Man Without Qualities


Monday, August 02, 2004


Ah, The Bounce! IV

This Economist poll seems to show no bounce or a slight negative bounce for Kerry-Edwards coming out of the Convention.

Meanwhile, back at the Rasmussen Reports Presidential Tracking Poll, today's results - the first day's results with data Rasmussen says are based entirely upon interviews conducted after John Kerry's speech at the Democratic National Convention - shows Senator John Kerry with 47% of the vote and President George W. Bush with 46%. Rasmussen concedes that reflects a two-point negative bounce from the poll results immediately prior to Kerry's speech, but is within the Poll's margin of error. Just before his acceptance speech that, in the words of the New York Times, did a fine job of rousing the faithful, Kerry was leading Bush 48% to 45%.

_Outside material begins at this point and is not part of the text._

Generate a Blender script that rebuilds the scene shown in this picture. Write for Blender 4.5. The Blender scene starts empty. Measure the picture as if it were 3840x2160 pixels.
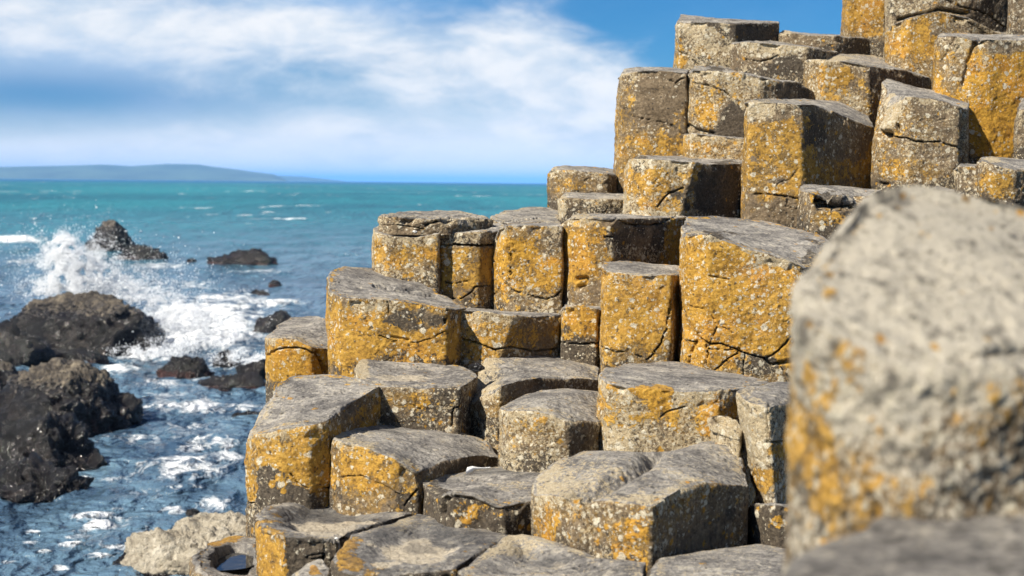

And that "fine job" may have exactly the problem with the Kerry speech - as Paul Gigot points out. But as I have noted in prior posts, Kerry's speech was willful in denying his audience material positive new information. For example, the average person may not know as much about Senator Kerry as he or she desires, but I would be very surprised if that average person didn't know that Senator Kerry served briefly in Vietnam and makes a lot out of that service - so the entire "patriotic liberalism" show at the Convention was probably not new information. That he doesn't like the Iraq incursion and offers some weasly observations in that regard? - so what else is new? The liberal mainstream media has been flooding the political marketplace with every bit of positive pro-Kerry information they could come up with for months - so what was left for the Convention to do?

Well, there was something. The free-spending domestic proposals the Senator rehearsed were pretty much Democratic Party boilerplate. He completely eschewed the Clintonian approach of "triangulation" and all attempts to suggest that he had or ever would have a genuinely new approach to any significant domestic problem. That might count as "new" information - and for the Party "faithful" it apparently counted as welcomed reassurance. But for wavering Republicans, independents and responsible or conservative Democrats, I doubt if Senator Kerry's implied "read-my-lips, no-new-ideas" pledge affected their opinion of the Senator in any positive way.

Which brings up the issue of polls and markets. Tom Maguire is exactly correct when he notes that to the extent the political futures markets reflect the polls:


[T]he markets are (as we all remember) playing an expectations game. A Bush market rally means the Dem Convention was a disappointment, to market participants if not excitable liberals. However, that does not mean Kerry will get *no* bounce in the polls; it may simply be that he gets a smaller than previously expected bounce.



The markets reflect (or should reflect) polling results - but they reflect much more information than what is included in polls. In this case, the futures markets started moving against Kerry well before the polling results were out. Of course, very close to election day the markets and the polls expectations should largely converge.

But this far before the election the markets should be driven by sufficiently liquid, well-informed experts and arbs, not by the ordinary people, whether or not they participate in that market. The polls, on the other hand, are driven by what the ordinary person thinks - not what a well-informed expert or arb expects. Put another way, markets are (or should be) driven by expectations, where poll results exhibit (or are supposed to exhibit) current voter preferences. Of course, this all presumes that the markets one references are liquid and active. References to "new" or "thin" markets are just misleading wastes of time - even if the reference is accompanied by a caveat.

"Bounce" means many things to many people, even within the polling business. To be painfully repetitive and obvious about it: A market "bounce" is not a poll "bounce."

But both markets and polls are now showing no real new enthusiasm for the Kerry-Edwards convention performance. And that's new information.